-- Start --

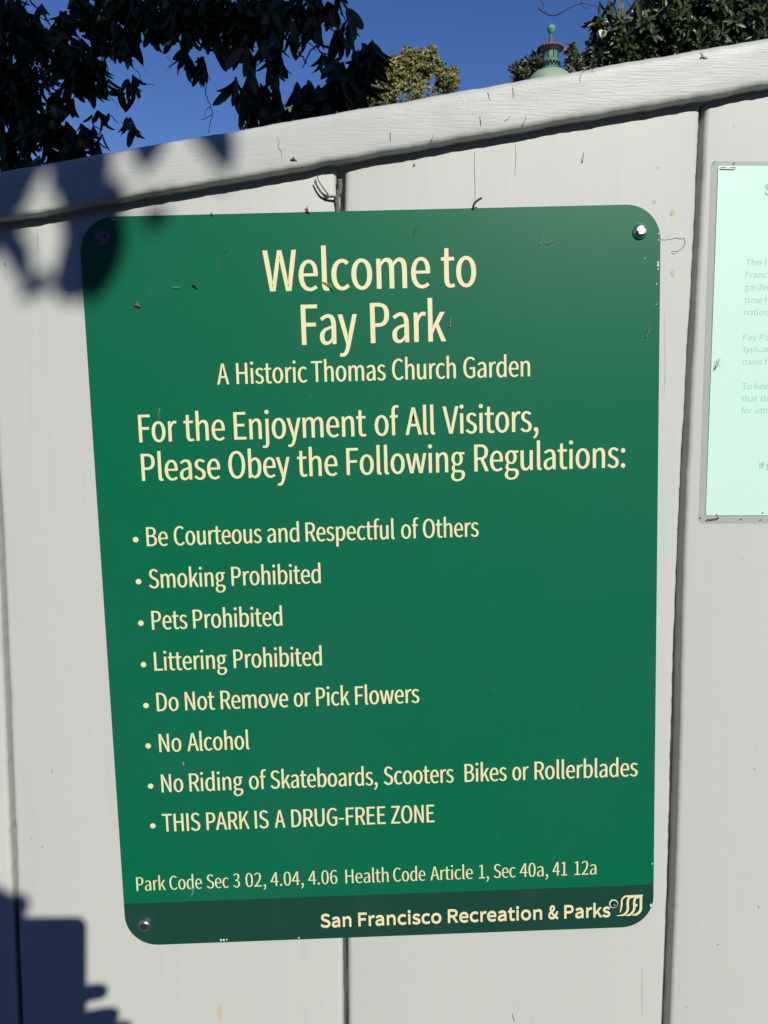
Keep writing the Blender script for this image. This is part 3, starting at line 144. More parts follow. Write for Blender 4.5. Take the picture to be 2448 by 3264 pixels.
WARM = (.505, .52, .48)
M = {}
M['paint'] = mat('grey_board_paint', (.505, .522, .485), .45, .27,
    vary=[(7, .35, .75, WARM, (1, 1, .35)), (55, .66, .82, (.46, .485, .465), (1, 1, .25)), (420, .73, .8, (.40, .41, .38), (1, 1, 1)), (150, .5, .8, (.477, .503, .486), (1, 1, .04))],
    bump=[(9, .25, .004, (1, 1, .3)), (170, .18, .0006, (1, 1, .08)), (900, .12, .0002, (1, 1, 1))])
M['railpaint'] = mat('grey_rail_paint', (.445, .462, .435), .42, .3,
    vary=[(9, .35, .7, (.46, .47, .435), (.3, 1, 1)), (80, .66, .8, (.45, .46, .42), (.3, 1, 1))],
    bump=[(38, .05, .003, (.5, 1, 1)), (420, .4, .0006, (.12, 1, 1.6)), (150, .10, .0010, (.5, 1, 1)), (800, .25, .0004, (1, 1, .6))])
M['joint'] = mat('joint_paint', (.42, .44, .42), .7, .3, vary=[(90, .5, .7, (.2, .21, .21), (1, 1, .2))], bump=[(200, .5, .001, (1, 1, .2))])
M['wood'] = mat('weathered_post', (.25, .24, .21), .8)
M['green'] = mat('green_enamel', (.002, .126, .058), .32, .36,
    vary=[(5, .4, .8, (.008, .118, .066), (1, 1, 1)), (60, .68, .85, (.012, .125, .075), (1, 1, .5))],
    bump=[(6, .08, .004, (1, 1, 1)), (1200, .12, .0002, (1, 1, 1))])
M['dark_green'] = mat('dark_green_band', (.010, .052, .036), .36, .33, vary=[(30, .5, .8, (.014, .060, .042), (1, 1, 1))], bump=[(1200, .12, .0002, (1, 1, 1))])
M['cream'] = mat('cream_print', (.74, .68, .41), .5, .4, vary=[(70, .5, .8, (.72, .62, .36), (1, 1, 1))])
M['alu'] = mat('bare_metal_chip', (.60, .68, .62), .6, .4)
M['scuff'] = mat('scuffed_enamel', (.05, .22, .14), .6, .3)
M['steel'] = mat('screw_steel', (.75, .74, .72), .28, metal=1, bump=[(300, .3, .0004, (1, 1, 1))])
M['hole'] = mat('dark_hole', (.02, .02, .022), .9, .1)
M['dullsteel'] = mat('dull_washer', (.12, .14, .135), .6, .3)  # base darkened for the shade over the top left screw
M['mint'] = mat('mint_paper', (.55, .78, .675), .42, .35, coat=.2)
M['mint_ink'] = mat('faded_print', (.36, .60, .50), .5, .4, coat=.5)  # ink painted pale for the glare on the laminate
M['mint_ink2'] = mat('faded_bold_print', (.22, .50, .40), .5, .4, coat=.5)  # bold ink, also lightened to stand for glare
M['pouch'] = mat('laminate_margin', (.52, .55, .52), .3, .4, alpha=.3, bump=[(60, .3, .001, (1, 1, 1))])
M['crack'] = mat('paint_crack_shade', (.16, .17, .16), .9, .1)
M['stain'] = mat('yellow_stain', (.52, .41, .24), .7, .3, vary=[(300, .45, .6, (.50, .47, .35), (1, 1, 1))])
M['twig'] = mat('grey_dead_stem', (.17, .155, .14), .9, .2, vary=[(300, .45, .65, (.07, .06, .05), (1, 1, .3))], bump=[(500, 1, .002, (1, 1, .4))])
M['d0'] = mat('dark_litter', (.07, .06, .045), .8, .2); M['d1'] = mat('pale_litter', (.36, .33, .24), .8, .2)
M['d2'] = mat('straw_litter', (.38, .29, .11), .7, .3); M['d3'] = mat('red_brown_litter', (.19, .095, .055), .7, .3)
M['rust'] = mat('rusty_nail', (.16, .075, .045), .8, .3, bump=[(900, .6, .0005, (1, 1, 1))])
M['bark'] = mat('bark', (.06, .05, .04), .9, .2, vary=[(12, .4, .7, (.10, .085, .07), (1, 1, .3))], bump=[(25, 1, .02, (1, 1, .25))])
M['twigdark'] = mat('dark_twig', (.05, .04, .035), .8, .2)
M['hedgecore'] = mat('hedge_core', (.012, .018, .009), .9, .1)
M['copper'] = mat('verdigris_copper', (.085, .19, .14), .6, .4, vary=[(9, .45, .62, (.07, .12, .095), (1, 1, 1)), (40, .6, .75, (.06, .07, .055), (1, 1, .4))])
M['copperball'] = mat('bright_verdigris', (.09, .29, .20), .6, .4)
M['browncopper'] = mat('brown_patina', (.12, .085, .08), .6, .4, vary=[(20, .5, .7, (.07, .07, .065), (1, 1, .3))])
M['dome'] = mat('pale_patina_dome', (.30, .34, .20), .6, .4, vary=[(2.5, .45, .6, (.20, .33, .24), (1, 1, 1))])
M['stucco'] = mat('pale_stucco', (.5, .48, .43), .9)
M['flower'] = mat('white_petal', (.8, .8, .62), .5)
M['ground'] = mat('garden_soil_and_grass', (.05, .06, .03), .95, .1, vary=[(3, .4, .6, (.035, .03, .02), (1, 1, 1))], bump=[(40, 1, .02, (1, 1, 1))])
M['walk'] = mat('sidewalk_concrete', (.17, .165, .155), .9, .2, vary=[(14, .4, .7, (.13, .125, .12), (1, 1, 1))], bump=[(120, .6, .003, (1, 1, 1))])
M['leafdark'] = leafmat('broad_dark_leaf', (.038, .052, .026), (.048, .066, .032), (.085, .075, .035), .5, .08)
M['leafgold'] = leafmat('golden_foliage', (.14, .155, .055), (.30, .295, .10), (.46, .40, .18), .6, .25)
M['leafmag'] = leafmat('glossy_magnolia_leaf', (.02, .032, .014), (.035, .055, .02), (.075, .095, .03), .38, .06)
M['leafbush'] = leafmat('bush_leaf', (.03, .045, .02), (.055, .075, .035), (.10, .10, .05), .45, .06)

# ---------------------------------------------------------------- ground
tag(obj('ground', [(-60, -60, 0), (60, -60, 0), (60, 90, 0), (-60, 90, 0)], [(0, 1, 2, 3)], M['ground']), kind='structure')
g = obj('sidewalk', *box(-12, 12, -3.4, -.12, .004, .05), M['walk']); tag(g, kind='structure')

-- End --

# Objective
Copy the whole of the material above exactly, but not its images.

# The response
Keep writing the Blender script for this image. This is part 3, starting at line 144. More parts follow. Write for Blender 4.5. Take the picture to be 2448 by 3264 pixels.
WARM = (.505, .52, .48)
M = {}
M['paint'] = mat('grey_board_paint', (.505, .522, .485), .45, .27,
    vary=[(7, .35, .75, WARM, (1, 1, .35)), (55, .66, .82, (.46, .485, .465), (1, 1, .25)), (420, .73, .8, (.40, .41, .38), (1, 1, 1)), (150, .5, .8, (.477, .503, .486), (1, 1, .04))],
    bump=[(9, .25, .004, (1, 1, .3)), (170, .18, .0006, (1, 1, .08)), (900, .12, .0002, (1, 1, 1))])
M['railpaint'] = mat('grey_rail_paint', (.445, .462, .435), .42, .3,
    vary=[(9, .35, .7, (.46, .47, .435), (.3, 1, 1)), (80, .66, .8, (.45, .46, .42), (.3, 1, 1))],
    bump=[(38, .05, .003, (.5, 1, 1)), (420, .4, .0006, (.12, 1, 1.6)), (150, .10, .0010, (.5, 1, 1)), (800, .25, .0004, (1, 1, .6))])
M['joint'] = mat('joint_paint', (.42, .44, .42), .7, .3, vary=[(90, .5, .7, (.2, .21, .21), (1, 1, .2))], bump=[(200, .5, .001, (1, 1, .2))])
M['wood'] = mat('weathered_post', (.25, .24, .21), .8)
M['green'] = mat('green_enamel', (.002, .126, .058), .32, .36,
    vary=[(5, .4, .8, (.008, .118, .066), (1, 1, 1)), (60, .68, .85, (.012, .125, .075), (1, 1, .5))],
    bump=[(6, .08, .004, (1, 1, 1)), (1200, .12, .0002, (1, 1, 1))])
M['dark_green'] = mat('dark_green_band', (.010, .052, .036), .36, .33, vary=[(30, .5, .8, (.014, .060, .042), (1, 1, 1))], bump=[(1200, .12, .0002, (1, 1, 1))])
M['cream'] = mat('cream_print', (.74, .68, .41), .5, .4, vary=[(70, .5, .8, (.72, .62, .36), (1, 1, 1))])
M['alu'] = mat('bare_metal_chip', (.60, .68, .62), .6, .4)
M['scuff'] = mat('scuffed_enamel', (.05, .22, .14), .6, .3)
M['steel'] = mat('screw_steel', (.75, .74, .72), .28, metal=1, bump=[(300, .3, .0004, (1, 1, 1))])
M['hole'] = mat('dark_hole', (.02, .02, .022), .9, .1)
M['dullsteel'] = mat('dull_washer', (.12, .14, .135), .6, .3)  # base darkened for the shade over the top left screw
M['mint'] = mat('mint_paper', (.55, .78, .675), .42, .35, coat=.2)
M['mint_ink'] = mat('faded_print', (.36, .60, .50), .5, .4, coat=.5)  # ink painted pale for the glare on the laminate
M['mint_ink2'] = mat('faded_bold_print', (.22, .50, .40), .5, .4, coat=.5)  # bold ink, also lightened to stand for glare
M['pouch'] = mat('laminate_margin', (.52, .55, .52), .3, .4, alpha=.3, bump=[(60, .3, .001, (1, 1, 1))])
M['crack'] = mat('paint_crack_shade', (.16, .17, .16), .9, .1)
M['stain'] = mat('yellow_stain', (.52, .41, .24), .7, .3, vary=[(300, .45, .6, (.50, .47, .35), (1, 1, 1))])
M['twig'] = mat('grey_dead_stem', (.17, .155, .14), .9, .2, vary=[(300, .45, .65, (.07, .06, .05), (1, 1, .3))], bump=[(500, 1, .002, (1, 1, .4))])
M['d0'] = mat('dark_litter', (.07, .06, .045), .8, .2); M['d1'] = mat('pale_litter', (.36, .33, .24), .8, .2)
M['d2'] = mat('straw_litter', (.38, .29, .11), .7, .3); M['d3'] = mat('red_brown_litter', (.19, .095, .055), .7, .3)
M['rust'] = mat('rusty_nail', (.16, .075, .045), .8, .3, bump=[(900, .6, .0005, (1, 1, 1))])
M['bark'] = mat('bark', (.06, .05, .04), .9, .2, vary=[(12, .4, .7, (.10, .085, .07), (1, 1, .3))], bump=[(25, 1, .02, (1, 1, .25))])
M['twigdark'] = mat('dark_twig', (.05, .04, .035), .8, .2)
M['hedgecore'] = mat('hedge_core', (.012, .018, .009), .9, .1)
M['copper'] = mat('verdigris_copper', (.085, .19, .14), .6, .4, vary=[(9, .45, .62, (.07, .12, .095), (1, 1, 1)), (40, .6, .75, (.06, .07, .055), (1, 1, .4))])
M['copperball'] = mat('bright_verdigris', (.09, .29, .20), .6, .4)
M['browncopper'] = mat('brown_patina', (.12, .085, .08), .6, .4, vary=[(20, .5, .7, (.07, .07, .065), (1, 1, .3))])
M['dome'] = mat('pale_patina_dome', (.30, .34, .20), .6, .4, vary=[(2.5, .45, .6, (.20, .33, .24), (1, 1, 1))])
M['stucco'] = mat('pale_stucco', (.5, .48, .43), .9)
M['flower'] = mat('white_petal', (.8, .8, .62), .5)
M['ground'] = mat('garden_soil_and_grass', (.05, .06, .03), .95, .1, vary=[(3, .4, .6, (.035, .03, .02), (1, 1, 1))], bump=[(40, 1, .02, (1, 1, 1))])
M['walk'] = mat('sidewalk_concrete', (.17, .165, .155), .9, .2, vary=[(14, .4, .7, (.13, .125, .12), (1, 1, 1))], bump=[(120, .6, .003, (1, 1, 1))])
M['leafdark'] = leafmat('broad_dark_leaf', (.038, .052, .026), (.048, .066, .032), (.085, .075, .035), .5, .08)
M['leafgold'] = leafmat('golden_foliage', (.14, .155, .055), (.30, .295, .10), (.46, .40, .18), .6, .25)
M['leafmag'] = leafmat('glossy_magnolia_leaf', (.02, .032, .014), (.035, .055, .02), (.075, .095, .03), .38, .06)
M['leafbush'] = leafmat('bush_leaf', (.03, .045, .02), (.055, .075, .035), (.10, .10, .05), .45, .06)

# ---------------------------------------------------------------- ground
tag(obj('ground', [(-60, -60, 0), (60, -60, 0), (60, 90, 0), (-60, 90, 0)], [(0, 1, 2, 3)], M['ground']), kind='structure')
g = obj('sidewalk', *box(-12, 12, -3.4, -.12, .004, .05), M['walk']); tag(g, kind='structure')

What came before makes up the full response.